The difference between this film and something like say, The Life of Oharu, is not only in the formally straight-forward presentation but also in how the character reacts to the constant negative events that plague his life. The protagonist here, Taisto, rolls with all the punches. The one time he (literally) fights back against his situation, he is sent to jail, which seemingly puts him back into the passive mindset that he started the film with. Through all of these tragedies, Taisto manages to form a relationship with Irmeil, a hardworking single mom. Like the central relationship in Shadows in Paradise, Taisto and Irmeil fall into the “lost souls finding eachother” category that I tend to name-drop on occasion. But a simple imitation this is not, Kaurismäki brings his own type of absurd, deadpan comedy into the mix, resulting in something very unique.

I would never go the length of saying that Ariel will make you laugh and make you cry as such a statement is so cringe-worthy but also because the comedy is not separate from the tragedy like that statement would imply. There’s a sequence early on in the film in which Taisto visits his snow-landen farm to take his automobile. In one long shot, we see him pull the car out of a wooden garage, and the garage collapse. Jia Zhang-Ke tried to do something similar in Still Life with the building turning into a aircraft gag, but that was a bit more surreal where the comedy here is very much grounded in the ignored but still absurd moments of daily life.

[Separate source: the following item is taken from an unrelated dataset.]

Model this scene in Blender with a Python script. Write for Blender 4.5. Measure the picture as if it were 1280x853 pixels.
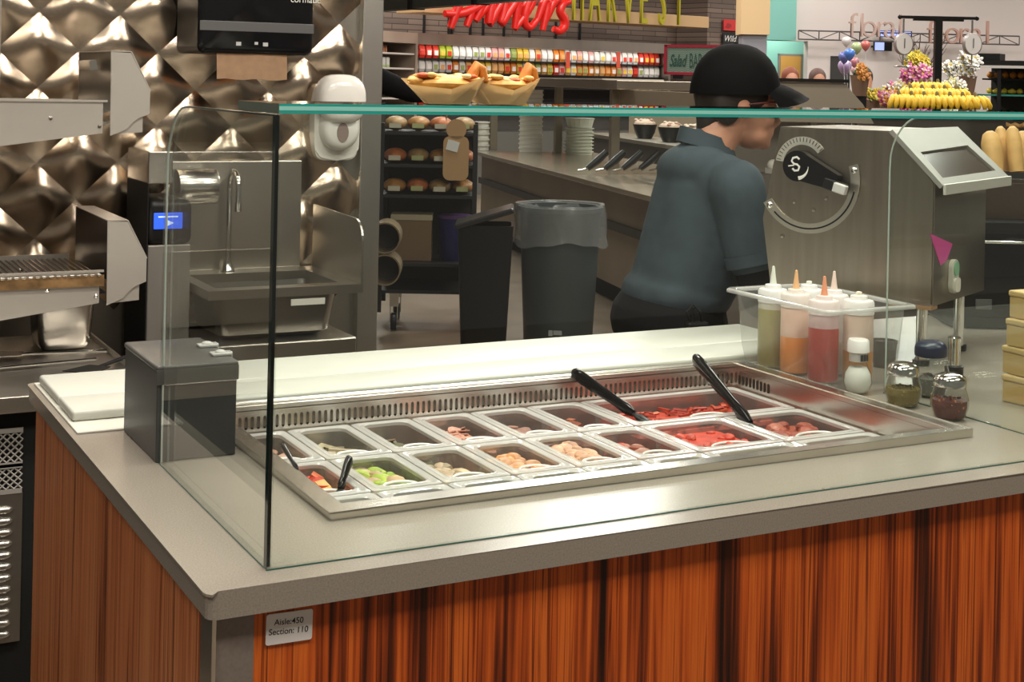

It could be argued that Ariel is a tad bit too short, which I might agree with, and that it ends on a slightly too upbeat conclusion. I disagree with latter even if I would admit that the conclusion is anything like the rest of the film, but I find the quick burst of happiness at the end to be incredibly touching. Taisto, Irmeil and her son “escape” from Finland in a boat in the evening while a Finnish version of “Over the Rainbow” echoes through the quiet waters. A tad bit hokey, I suppose, but it somehow hits a perfect mix of the poignant and the bizarre, which could easily be applied to the rest of the film as well.

True Heart Susie (1919)

18 10 2008

Another very good melodramatic tragedy courtesy of DW Griffith and Lillian Gish. As much as I liked this (and I did like quite a bit), I still feel like I should be liking it more. It’s an embarrassing thing to say, but I simply can’t make it through pre-1930s, or 1920s for that matter, films without feeling, well, bored, to make things simple. I really want to like Griffith’s pioneering aesthetic and to an extent, I do, but not quite enough to want to watch it for more than an hour. On a similar note, I also love Lillian Gish’s tragic facial expressions, but I guess neither thing is enough to carry the film for its whole running time. It’s not a film that I even remotely regret watching, but I also can’t see myself wanting to watch it again in the future.

There are, however, some moments, most of which involve Gish, that really have an achingly poetic tone to them. There’s a lot of these moments, but they are dragged down by the many plot progressing scenes in which the developments can be seen from a mile away. Sure, the predictable nature of the story was probably inherited due to its age, but it doesn’t make walking through its muddy puddles any easier.

I’ll admit that I sound a little too defensive here, but it doesn’t actually come from a fear of making the purists angry. I genuinely see something special going here, and it is something that I genuinely want to enjoy more than I do. I guess a problem could be that the film’s initial charm wears off just as soon as the most dull sections of the story takes place. When Susie’s lover, William, returns from college, there is a whole half-hour or so devoted to how uninterested he is in here. Sequence after sequence, titlecard after titlecard, we are told just how “plain and simple” Susie is when compared to the other women in William’s life.

This is all a bit painful to watch, especially since Gish herself is far prettier than any other actress in the film, almost at an overwhelming level. It was probably Griffith’s intention to see a sacrificing, quiet woman be cast aside from her would-be lover only because of society’s standards. However, “society’s standards” is a frequently present title card that states that Susie is plain and unable to be William’s true love. This is nailed into the audience’s head, bordering on being subliminal. I understand why there’s a lack of nuance in early motion pictures, but I can’t overlook it when it makes me feel as though I’m wasting my time. Again, this is a good movie, but there’s so many painfully long stretches and they threaten to dilute some of the most beautiful moments I’ve seen in any movie.